Prompt
Without the pictures, repeat the listing character for character.

[Start of Data excerpt]

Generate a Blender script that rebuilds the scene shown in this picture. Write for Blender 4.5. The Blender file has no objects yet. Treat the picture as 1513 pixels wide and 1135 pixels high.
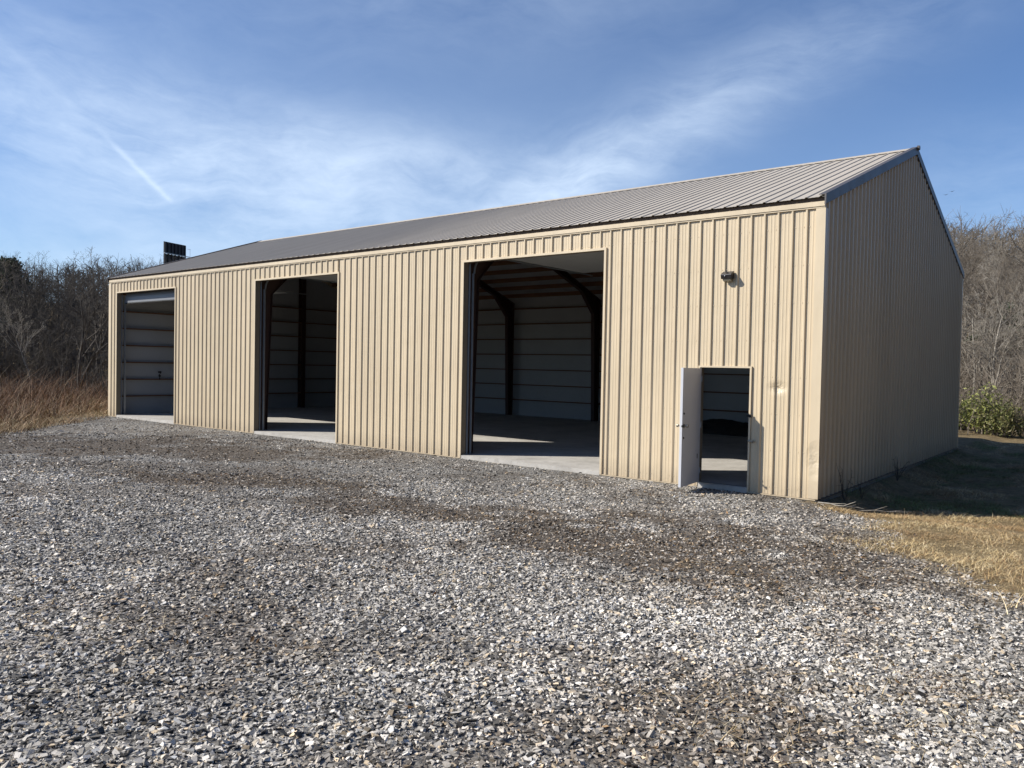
import bpy, bmesh, math, random
import numpy as np
from mathutils import Vector, Matrix
rng = np.random.default_rng(7)
random.seed(7)
COL = bpy.context.scene.collection
SC = bpy.context.scene
# ------------------------------------------------------------------ camera
CX, CY, CZ = 4.0371, -12.8833, 2.0529
YAW, PITCH, ROLL, FPX = -0.6745, -0.0242, 0.0194, 1167.84
Fv = Vector((math.sin(YAW)*math.cos(PITCH), math.cos(YAW)*math.cos(PITCH), math.sin(PITCH)))
Rv = Vector((math.cos(YAW), -math.sin(YAW), 0))
Uv = Rv.cross(Fv)
rr = Rv*math.cos(ROLL)+Uv*math.sin(ROLL)
uu = -Rv*math.sin(ROLL)+Uv*math.cos(ROLL)
cd = bpy.data.cameras.new('camera'); cam = bpy.data.objects.new('camera', cd); COL.objects.link(cam)
M4 = Matrix((rr, uu, -Fv)).transposed().to_4x4(); M4.translation = (CX, CY, CZ)
cam.matrix_world = M4
cd.sensor_width = 36; cd.lens = FPX/1513*36; cd.clip_end = 3000; cd.clip_start = .05
SC.camera = cam
F2 = np.array([math.sin(YAW), math.cos(YAW)]); R2 = np.array([math.cos(YAW), -math.sin(YAW)])
def fl(f, l):            # metres ahead of / to the right of the photographer -> world x, y
    return CX+F2[0]*f+R2[0]*l, CY+F2[1]*f+R2[1]*l
def tofl(x, y):
    dx, dy = x-CX, y-CY
    return dx*F2[0]+dy*F2[1], dx*R2[0]+dy*R2[1]

# ------------------------------------------------------------------ noise
_T = np.random.default_rng(3).random((256, 256))
def vnoise(x, y):
    x = np.asarray(x, float); y = np.asarray(y, float)
    xi = np.floor(x).astype(int); yi = np.floor(y).astype(int)
    fx = x-xi; fy = y-yi; fx = fx*fx*(3-2*fx); fy = fy*fy*(3-2*fy)
    a = _T[xi % 256, yi % 256]; b = _T[(xi+1) % 256, yi % 256]; c = _T[xi % 256, (yi+1) % 256]; d = _T[(xi+1) % 256, (yi+1) % 256]
    return (a*(1-fx)+b*fx)*(1-fy)+(c*(1-fx)+d*fx)*fy
def fbm(x, y, o=4):
    s = 0; a = .5
    for i in range(o):
        s = s+a*vnoise(x*2**i+i*17.3, y*2**i+i*9.1); a *= .5
    return s/(1-.5**o)
def sst(t):
    t = np.clip(t, 0, 1); return t*t*(3-2*t)

# ------------------------------------------------------------------ ground shape and cover
def gz(x, y):
    x = np.asarray(x, float); y = np.asarray(y, float)
    z = -.03+.42*sst((-y-.6)/11.5)*sst((9-np.abs(x+2)+16)/16)
    z = z-.2*sst(x/.7+.1)*sst((y+1.0)/2.2)
    z = z+.12*sst((y-9)/5)*sst(x/.7)
    out = 1-np.exp(-np.maximum(0, np.maximum(-y, np.maximum(-25-x, y-12.5)))*1.2)
    out = np.maximum(out, 1-np.exp(-np.maximum(0, x)*1.2))
    z = z+(fbm(x*.35, y*.35, 3)-.5)*.14*out*(1-.6*sst(x/2))+(fbm(x*1.7+5, y*1.7, 3)-.5)*.035*out
    f, l = tofl(x, y)
    r = np.sqrt(f*f+l*l); a = np.arctan2(l, f)
    hh = 13+7*sst((a+.3)/.7)
    z = z+hh*sst((r-52)/170)*sst((f+30)/60)+ (fbm(x*.02, y*.02, 3)-.5)*6*sst((r-70)/150)
    return z
LE0 = np.array([-24.6, -.15]); LE1 = np.array([-19., -5.2])
def gravel_mask(x, y):
    x = np.asarray(x, float); y = np.asarray(y, float)
    n = (fbm(x*.8, y*.8, 4)-.5); n2 = (fbm(x*3.1+40, y*3.1, 3)-.5)
    d = (LE1-LE0)/np.linalg.norm(LE1-LE0)
    sl = (x-LE0[0])*(-d[1])+(y-LE0[1])*d[0]          # + = far side
    left = sst((-sl*-1+.0+n*2.2+n2*.6)/.5+.5)
    # right edge: from the corner of the building curving towards the camera side
    xe = np.interp(y, [-9, -6, -4.4, -4., -2.7, -1.1, -.3, 0, 30], [4.6, 3.9, 3.05, 2.3, 1.35, .75, .45, .1, 0])
    right = sst((xe-x+n*1.5+n2*.9)/.9+.5)
    front = sst((-y+.4)/.3)
    return left*right*np.maximum(front, 0)
# brown, dirty areas of the lot: (forward, lateral, radius f, radius l, strength)
DIRT = []
def pix(u, v, z):
    d = Fv+rr*((u-756.5)/FPX)-uu*((v-567.5)/FPX); t = (z-CZ)/d.z
    return CX+d.x*t, CY+d.y*t
for (u, v, ru, rv, s) in [(1020, 800, 260, 34, .95), (1150, 835, 190, 26, .7), (760, 758, 190, 15, 1.0), (560, 742, 90, 13, .8), (330, 708, 150, 11, 1.0), (150, 655, 260, 15, .95), (260, 690, 260, 9, .6),
                          (190, 735, 120, 10, .4), (1320, 815, 130, 45, .7), (900, 742, 120, 9, .5), (1050, 1110, 190, 60, .7), (880, 1010, 120, 26, .35), (350, 890, 130, 14, .35), (600, 660, 200, 8, .35), (60, 920, 60, 9, .3), (1330, 1040, 180, 25, .45), (1180, 740, 90, 12, .3), (640, 1010, 90, 30, .25), (300, 1000, 220, 26, .3)]:
    z0 = .15
    x0, y0 = pix(u, v, z0); f0, l0 = tofl(x0, y0)
    x1, y1 = pix(u, v-rv, z0); f1, _ = tofl(x1, y1)
    x2, y2 = pix(u, v+rv, z0); f2, _ = tofl(x2, y2)
    DIRT.append((f0, l0, (f1-f2)/2, ru*f0/FPX, s))
def dirt(x, y):
    f, l = tofl(x, y)
    n = fbm(x*.9+3, y*.9, 4)-.5; n2 = fbm(x*2.9+9, y*2.9+4, 3)-.5
    n3 = fbm(x*9, y*9, 2)-.5; o = np.zeros_like(f)
    for f0, l0, rf, rl, s in DIRT:
        q = ((f-f0)/rf)**2+((l-l0)/rl)**2
        o = np.maximum(o, s*np.clip(1.5-q*.55+n*2.6+n2*2.4+n3*1.2, 0, 1))
    o = np.maximum(o, np.clip(.10+n*2.0+n2*1.5, 0, .6))
    return o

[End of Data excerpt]

Result for this task
Generate a Blender script that rebuilds the scene shown in this picture. Write for Blender 4.5. The Blender file has no objects yet. Treat the picture as 1513 pixels wide and 1135 pixels high.
import bpy, bmesh, math, random
import numpy as np
from mathutils import Vector, Matrix
rng = np.random.default_rng(7)
random.seed(7)
COL = bpy.context.scene.collection
SC = bpy.context.scene
# ------------------------------------------------------------------ camera
CX, CY, CZ = 4.0371, -12.8833, 2.0529
YAW, PITCH, ROLL, FPX = -0.6745, -0.0242, 0.0194, 1167.84
Fv = Vector((math.sin(YAW)*math.cos(PITCH), math.cos(YAW)*math.cos(PITCH), math.sin(PITCH)))
Rv = Vector((math.cos(YAW), -math.sin(YAW), 0))
Uv = Rv.cross(Fv)
rr = Rv*math.cos(ROLL)+Uv*math.sin(ROLL)
uu = -Rv*math.sin(ROLL)+Uv*math.cos(ROLL)
cd = bpy.data.cameras.new('camera'); cam = bpy.data.objects.new('camera', cd); COL.objects.link(cam)
M4 = Matrix((rr, uu, -Fv)).transposed().to_4x4(); M4.translation = (CX, CY, CZ)
cam.matrix_world = M4
cd.sensor_width = 36; cd.lens = FPX/1513*36; cd.clip_end = 3000; cd.clip_start = .05
SC.camera = cam
F2 = np.array([math.sin(YAW), math.cos(YAW)]); R2 = np.array([math.cos(YAW), -math.sin(YAW)])
def fl(f, l):            # metres ahead of / to the right of the photographer -> world x, y
    return CX+F2[0]*f+R2[0]*l, CY+F2[1]*f+R2[1]*l
def tofl(x, y):
    dx, dy = x-CX, y-CY
    return dx*F2[0]+dy*F2[1], dx*R2[0]+dy*R2[1]

# ------------------------------------------------------------------ noise
_T = np.random.default_rng(3).random((256, 256))
def vnoise(x, y):
    x = np.asarray(x, float); y = np.asarray(y, float)
    xi = np.floor(x).astype(int); yi = np.floor(y).astype(int)
    fx = x-xi; fy = y-yi; fx = fx*fx*(3-2*fx); fy = fy*fy*(3-2*fy)
    a = _T[xi % 256, yi % 256]; b = _T[(xi+1) % 256, yi % 256]; c = _T[xi % 256, (yi+1) % 256]; d = _T[(xi+1) % 256, (yi+1) % 256]
    return (a*(1-fx)+b*fx)*(1-fy)+(c*(1-fx)+d*fx)*fy
def fbm(x, y, o=4):
    s = 0; a = .5
    for i in range(o):
        s = s+a*vnoise(x*2**i+i*17.3, y*2**i+i*9.1); a *= .5
    return s/(1-.5**o)
def sst(t):
    t = np.clip(t, 0, 1); return t*t*(3-2*t)

# ------------------------------------------------------------------ ground shape and cover
def gz(x, y):
    x = np.asarray(x, float); y = np.asarray(y, float)
    z = -.03+.42*sst((-y-.6)/11.5)*sst((9-np.abs(x+2)+16)/16)
    z = z-.2*sst(x/.7+.1)*sst((y+1.0)/2.2)
    z = z+.12*sst((y-9)/5)*sst(x/.7)
    out = 1-np.exp(-np.maximum(0, np.maximum(-y, np.maximum(-25-x, y-12.5)))*1.2)
    out = np.maximum(out, 1-np.exp(-np.maximum(0, x)*1.2))
    z = z+(fbm(x*.35, y*.35, 3)-.5)*.14*out*(1-.6*sst(x/2))+(fbm(x*1.7+5, y*1.7, 3)-.5)*.035*out
    f, l = tofl(x, y)
    r = np.sqrt(f*f+l*l); a = np.arctan2(l, f)
    hh = 13+7*sst((a+.3)/.7)
    z = z+hh*sst((r-52)/170)*sst((f+30)/60)+ (fbm(x*.02, y*.02, 3)-.5)*6*sst((r-70)/150)
    return z
LE0 = np.array([-24.6, -.15]); LE1 = np.array([-19., -5.2])
def gravel_mask(x, y):
    x = np.asarray(x, float); y = np.asarray(y, float)
    n = (fbm(x*.8, y*.8, 4)-.5); n2 = (fbm(x*3.1+40, y*3.1, 3)-.5)
    d = (LE1-LE0)/np.linalg.norm(LE1-LE0)
    sl = (x-LE0[0])*(-d[1])+(y-LE0[1])*d[0]          # + = far side
    left = sst((-sl*-1+.0+n*2.2+n2*.6)/.5+.5)
    # right edge: from the corner of the building curving towards the camera side
    xe = np.interp(y, [-9, -6, -4.4, -4., -2.7, -1.1, -.3, 0, 30], [4.6, 3.9, 3.05, 2.3, 1.35, .75, .45, .1, 0])
    right = sst((xe-x+n*1.5+n2*.9)/.9+.5)
    front = sst((-y+.4)/.3)
    return left*right*np.maximum(front, 0)
# brown, dirty areas of the lot: (forward, lateral, radius f, radius l, strength)
DIRT = []
def pix(u, v, z):
    d = Fv+rr*((u-756.5)/FPX)-uu*((v-567.5)/FPX); t = (z-CZ)/d.z
    return CX+d.x*t, CY+d.y*t
for (u, v, ru, rv, s) in [(1020, 800, 260, 34, .95), (1150, 835, 190, 26, .7), (760, 758, 190, 15, 1.0), (560, 742, 90, 13, .8), (330, 708, 150, 11, 1.0), (150, 655, 260, 15, .95), (260, 690, 260, 9, .6),
                          (190, 735, 120, 10, .4), (1320, 815, 130, 45, .7), (900, 742, 120, 9, .5), (1050, 1110, 190, 60, .7), (880, 1010, 120, 26, .35), (350, 890, 130, 14, .35), (600, 660, 200, 8, .35), (60, 920, 60, 9, .3), (1330, 1040, 180, 25, .45), (1180, 740, 90, 12, .3), (640, 1010, 90, 30, .25), (300, 1000, 220, 26, .3)]:
    z0 = .15
    x0, y0 = pix(u, v, z0); f0, l0 = tofl(x0, y0)
    x1, y1 = pix(u, v-rv, z0); f1, _ = tofl(x1, y1)
    x2, y2 = pix(u, v+rv, z0); f2, _ = tofl(x2, y2)
    DIRT.append((f0, l0, (f1-f2)/2, ru*f0/FPX, s))
def dirt(x, y):
    f, l = tofl(x, y)
    n = fbm(x*.9+3, y*.9, 4)-.5; n2 = fbm(x*2.9+9, y*2.9+4, 3)-.5
    n3 = fbm(x*9, y*9, 2)-.5; o = np.zeros_like(f)
    for f0, l0, rf, rl, s in DIRT:
        q = ((f-f0)/rf)**2+((l-l0)/rl)**2
        o = np.maximum(o, s*np.clip(1.5-q*.55+n*2.6+n2*2.4+n3*1.2, 0, 1))
    o = np.maximum(o, np.clip(.10+n*2.0+n2*1.5, 0, .6))
    return o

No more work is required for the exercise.